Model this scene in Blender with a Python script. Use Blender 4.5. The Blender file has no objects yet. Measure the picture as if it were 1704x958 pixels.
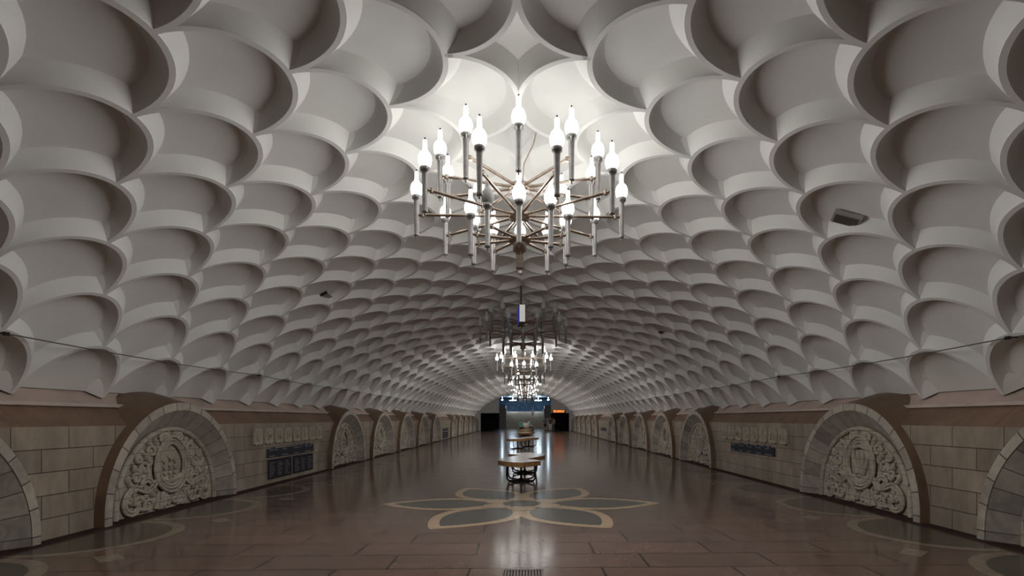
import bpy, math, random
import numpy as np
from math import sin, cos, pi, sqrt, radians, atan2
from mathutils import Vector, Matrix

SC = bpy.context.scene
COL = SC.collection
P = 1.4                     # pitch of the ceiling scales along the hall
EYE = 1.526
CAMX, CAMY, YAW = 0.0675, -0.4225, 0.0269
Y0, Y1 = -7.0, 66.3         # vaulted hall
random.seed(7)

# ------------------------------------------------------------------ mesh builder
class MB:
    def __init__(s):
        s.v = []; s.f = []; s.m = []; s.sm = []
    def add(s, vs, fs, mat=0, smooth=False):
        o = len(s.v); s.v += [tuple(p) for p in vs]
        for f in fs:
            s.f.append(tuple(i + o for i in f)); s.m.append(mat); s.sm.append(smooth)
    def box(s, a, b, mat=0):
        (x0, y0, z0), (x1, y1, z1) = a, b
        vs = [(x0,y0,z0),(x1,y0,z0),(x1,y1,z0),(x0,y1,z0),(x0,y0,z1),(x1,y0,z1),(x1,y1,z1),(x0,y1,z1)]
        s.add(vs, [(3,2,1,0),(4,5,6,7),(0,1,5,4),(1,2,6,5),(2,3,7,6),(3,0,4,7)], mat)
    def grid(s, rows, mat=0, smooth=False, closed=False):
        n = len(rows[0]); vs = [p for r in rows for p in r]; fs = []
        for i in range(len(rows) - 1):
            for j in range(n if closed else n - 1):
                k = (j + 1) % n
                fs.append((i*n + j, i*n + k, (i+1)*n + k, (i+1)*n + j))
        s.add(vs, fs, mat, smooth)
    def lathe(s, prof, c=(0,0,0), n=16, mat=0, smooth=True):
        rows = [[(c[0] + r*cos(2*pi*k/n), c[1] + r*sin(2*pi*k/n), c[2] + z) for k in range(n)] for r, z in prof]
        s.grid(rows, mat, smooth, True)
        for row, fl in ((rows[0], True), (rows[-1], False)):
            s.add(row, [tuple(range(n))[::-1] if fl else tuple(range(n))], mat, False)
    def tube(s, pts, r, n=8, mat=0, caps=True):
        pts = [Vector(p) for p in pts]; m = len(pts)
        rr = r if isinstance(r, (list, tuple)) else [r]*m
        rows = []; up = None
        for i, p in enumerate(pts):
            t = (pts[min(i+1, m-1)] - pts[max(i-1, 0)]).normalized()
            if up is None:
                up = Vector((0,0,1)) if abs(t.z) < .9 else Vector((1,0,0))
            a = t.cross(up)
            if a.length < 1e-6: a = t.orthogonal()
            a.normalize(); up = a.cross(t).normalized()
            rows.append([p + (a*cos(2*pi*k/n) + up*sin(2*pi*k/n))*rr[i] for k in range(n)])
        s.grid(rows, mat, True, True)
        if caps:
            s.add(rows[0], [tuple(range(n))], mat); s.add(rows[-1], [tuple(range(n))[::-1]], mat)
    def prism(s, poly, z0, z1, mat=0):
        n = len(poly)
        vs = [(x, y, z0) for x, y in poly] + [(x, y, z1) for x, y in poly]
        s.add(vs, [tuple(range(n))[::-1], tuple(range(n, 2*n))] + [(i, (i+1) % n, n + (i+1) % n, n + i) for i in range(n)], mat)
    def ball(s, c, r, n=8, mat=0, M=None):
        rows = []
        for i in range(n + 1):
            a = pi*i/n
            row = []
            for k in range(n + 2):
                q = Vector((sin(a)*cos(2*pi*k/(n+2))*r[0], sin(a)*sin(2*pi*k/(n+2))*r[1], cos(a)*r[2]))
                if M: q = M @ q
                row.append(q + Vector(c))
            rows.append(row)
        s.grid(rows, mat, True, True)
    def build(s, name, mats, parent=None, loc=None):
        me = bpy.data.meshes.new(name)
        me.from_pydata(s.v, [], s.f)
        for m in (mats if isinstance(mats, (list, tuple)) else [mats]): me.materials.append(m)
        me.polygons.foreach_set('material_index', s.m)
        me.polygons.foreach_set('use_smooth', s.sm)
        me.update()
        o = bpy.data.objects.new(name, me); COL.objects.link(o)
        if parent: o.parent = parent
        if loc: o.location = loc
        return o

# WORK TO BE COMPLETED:
Write the lines above out again exactly, without any of their pictures.

# RESPONSE TO THE TASK:
Model this scene in Blender with a Python script. Use Blender 4.5. The Blender file has no objects yet. Measure the picture as if it were 1704x958 pixels.
import bpy, math, random
import numpy as np
from math import sin, cos, pi, sqrt, radians, atan2
from mathutils import Vector, Matrix

SC = bpy.context.scene
COL = SC.collection
P = 1.4                     # pitch of the ceiling scales along the hall
EYE = 1.526
CAMX, CAMY, YAW = 0.0675, -0.4225, 0.0269
Y0, Y1 = -7.0, 66.3         # vaulted hall
random.seed(7)

# ------------------------------------------------------------------ mesh builder
class MB:
    def __init__(s):
        s.v = []; s.f = []; s.m = []; s.sm = []
    def add(s, vs, fs, mat=0, smooth=False):
        o = len(s.v); s.v += [tuple(p) for p in vs]
        for f in fs:
            s.f.append(tuple(i + o for i in f)); s.m.append(mat); s.sm.append(smooth)
    def box(s, a, b, mat=0):
        (x0, y0, z0), (x1, y1, z1) = a, b
        vs = [(x0,y0,z0),(x1,y0,z0),(x1,y1,z0),(x0,y1,z0),(x0,y0,z1),(x1,y0,z1),(x1,y1,z1),(x0,y1,z1)]
        s.add(vs, [(3,2,1,0),(4,5,6,7),(0,1,5,4),(1,2,6,5),(2,3,7,6),(3,0,4,7)], mat)
    def grid(s, rows, mat=0, smooth=False, closed=False):
        n = len(rows[0]); vs = [p for r in rows for p in r]; fs = []
        for i in range(len(rows) - 1):
            for j in range(n if closed else n - 1):
                k = (j + 1) % n
                fs.append((i*n + j, i*n + k, (i+1)*n + k, (i+1)*n + j))
        s.add(vs, fs, mat, smooth)
    def lathe(s, prof, c=(0,0,0), n=16, mat=0, smooth=True):
        rows = [[(c[0] + r*cos(2*pi*k/n), c[1] + r*sin(2*pi*k/n), c[2] + z) for k in range(n)] for r, z in prof]
        s.grid(rows, mat, smooth, True)
        for row, fl in ((rows[0], True), (rows[-1], False)):
            s.add(row, [tuple(range(n))[::-1] if fl else tuple(range(n))], mat, False)
    def tube(s, pts, r, n=8, mat=0, caps=True):
        pts = [Vector(p) for p in pts]; m = len(pts)
        rr = r if isinstance(r, (list, tuple)) else [r]*m
        rows = []; up = None
        for i, p in enumerate(pts):
            t = (pts[min(i+1, m-1)] - pts[max(i-1, 0)]).normalized()
            if up is None:
                up = Vector((0,0,1)) if abs(t.z) < .9 else Vector((1,0,0))
            a = t.cross(up)
            if a.length < 1e-6: a = t.orthogonal()
            a.normalize(); up = a.cross(t).normalized()
            rows.append([p + (a*cos(2*pi*k/n) + up*sin(2*pi*k/n))*rr[i] for k in range(n)])
        s.grid(rows, mat, True, True)
        if caps:
            s.add(rows[0], [tuple(range(n))], mat); s.add(rows[-1], [tuple(range(n))[::-1]], mat)
    def prism(s, poly, z0, z1, mat=0):
        n = len(poly)
        vs = [(x, y, z0) for x, y in poly] + [(x, y, z1) for x, y in poly]
        s.add(vs, [tuple(range(n))[::-1], tuple(range(n, 2*n))] + [(i, (i+1) % n, n + (i+1) % n, n + i) for i in range(n)], mat)
    def ball(s, c, r, n=8, mat=0, M=None):
        rows = []
        for i in range(n + 1):
            a = pi*i/n
            row = []
            for k in range(n + 2):
                q = Vector((sin(a)*cos(2*pi*k/(n+2))*r[0], sin(a)*sin(2*pi*k/(n+2))*r[1], cos(a)*r[2]))
                if M: q = M @ q
                row.append(q + Vector(c))
            rows.append(row)
        s.grid(rows, mat, True, True)
    def build(s, name, mats, parent=None, loc=None):
        me = bpy.data.meshes.new(name)
        me.from_pydata(s.v, [], s.f)
        for m in (mats if isinstance(mats, (list, tuple)) else [mats]): me.materials.append(m)
        me.polygons.foreach_set('material_index', s.m)
        me.polygons.foreach_set('use_smooth', s.sm)
        me.update()
        o = bpy.data.objects.new(name, me); COL.objects.link(o)
        if parent: o.parent = parent
        if loc: o.location = loc
        return o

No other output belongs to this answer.